See‐Through Flexible Photovoltaic Modules of Ultrathin Silicon Solar Microcells Enhanced by Synergistic Luminescent and Reflective Near‐Infrared Backplanes

Ultrathin single‐crystalline silicon solar microcells assembled into see‐through and flexible modules have exhibited broadly applicable cost‐effective photovoltaics with reliable durability and efficiency. However, their module output power has suffered from inherent limitations caused by the inferior photon absorption property and the inactive see‐through windows. Herein a strategy is presented to enhance the performance of see‐through flexible ultrathin silicon microcell modules by employing visibly transparent but near‐infrared‐manipulatable optical backplanes, such as a luminescent waveguide gathering near‐infrared photons and a backside reflector mitigating near‐infrared photon escape.
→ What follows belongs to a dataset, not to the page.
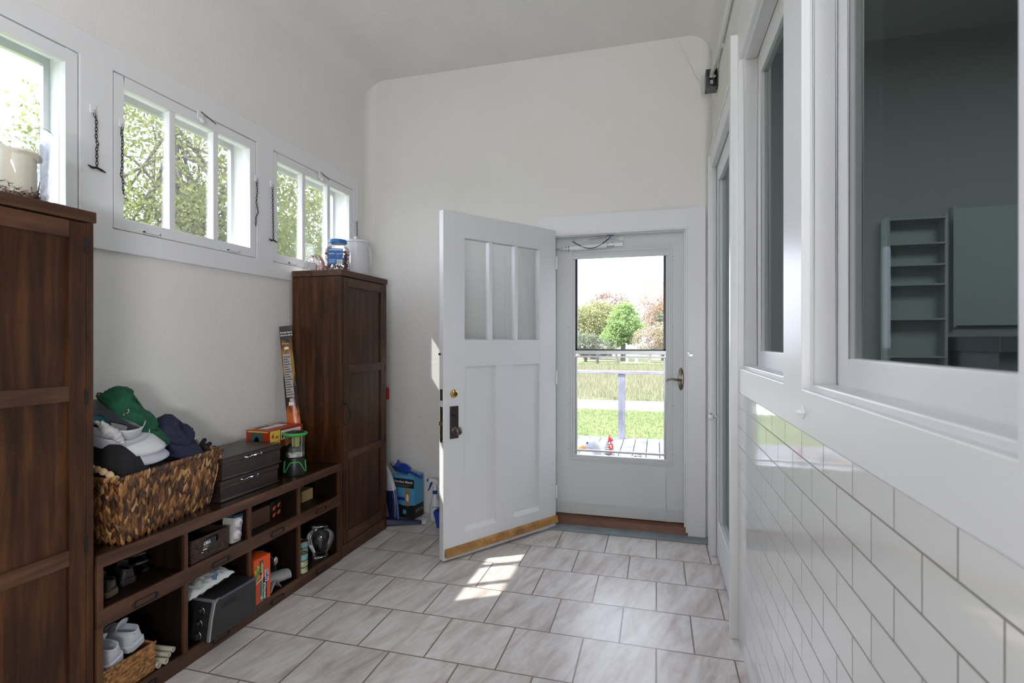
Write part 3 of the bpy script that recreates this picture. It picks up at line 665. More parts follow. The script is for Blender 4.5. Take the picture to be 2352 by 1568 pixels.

Simultaneous integration of these near‐infrared backplanes provides more photovoltaic gains to silicon solar modules than the sum of each backplane capability, and this synergy is due to the promoted properties of the photoluminescence process and waveguiding. The experimental module with ≈3‐µm thick silicon solar microcells can achieve up to ≈40%‐boosted output power generation when assisted by these backplanes. Detailed studies of optical and photovoltaic characterizations for near‐infrared backplanes and their integration modules elucidate the effectiveness of designed backplanes for see‐through flexible silicon photovoltaics.